I’d also like to make a more higher-level comment:
You seem to be worried that we have a combinatorial explosion of references. I fully sympathize with that! This combinatorial explosion of references is paralleled by a combinatorial explosion of “typestates” and invariants, and that worries me very much. It’s why I was opposed to shared pinned references. So I very much agree there is a problem here with Pin
that I’d like to see solved some day. I just think that sizedness is not the solution.
On the formal model side, I actually have some thoughts for how to reduce the number of invariants. At some level it’s just a mathematical trick, but I think it could actually be nice. Instead of having four of them (T.own
, T.shr
, T.pin
and T.shrpin
), we could have just two of them, with types like
enum PinState { Unpinned, Pinned }
// This trait defines which invariants make up a Rust type.
// It's an unsafe trait because the invariants actually have to satisfy some axioms, as discussed in my blog posts.
unsafe trait Type {
fn own(self, pin: PinState, ptr: Pointer);
fn shr(self, pin: PinState, ptr: Pointer, lft: Lifetime);
}
(I am using you as a guinea pig for an even more Rust-y syntax for all this math. Let’s see how that goes )
So, it wouldn’t actually be four invariants, it’d just be two parameterized invariants. That will probably be much more convenient to work with.

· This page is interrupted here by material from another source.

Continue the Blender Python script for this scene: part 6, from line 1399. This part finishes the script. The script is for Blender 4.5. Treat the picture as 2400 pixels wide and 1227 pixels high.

Now, I said this is just a mathematical trick because the amount of information is still exactly the same – instead of two functions, I have one function taking a two-element type. That’s the same thing. But it may be informative, and it may even feed back into language design. This approach invites us to think of pin
not as a reference type, but as a reference modifier. So, there wouldn’t be &pin
, there would be &[list of modifiers]
. We could have &pin
, &mut pin
and &move pin
(assuming &move
ever becomes a thing). Maybe even mut
and move
could become a modifier, so a reference is determined by
-
mut
,move
or shared (with no keyword) -
pin
or not
There could be some kind of modifier polymorphism as well—something we anyway want to shared and mutable references, to avoid writing every function on slices twice.
Given that the invariants of the owned and pinned are meaningfully different, I don’t think we want to conflate concepts here. But It would be nice indeed to to be able to talk about references in a more general way, without stating the exact typestate the referent is in.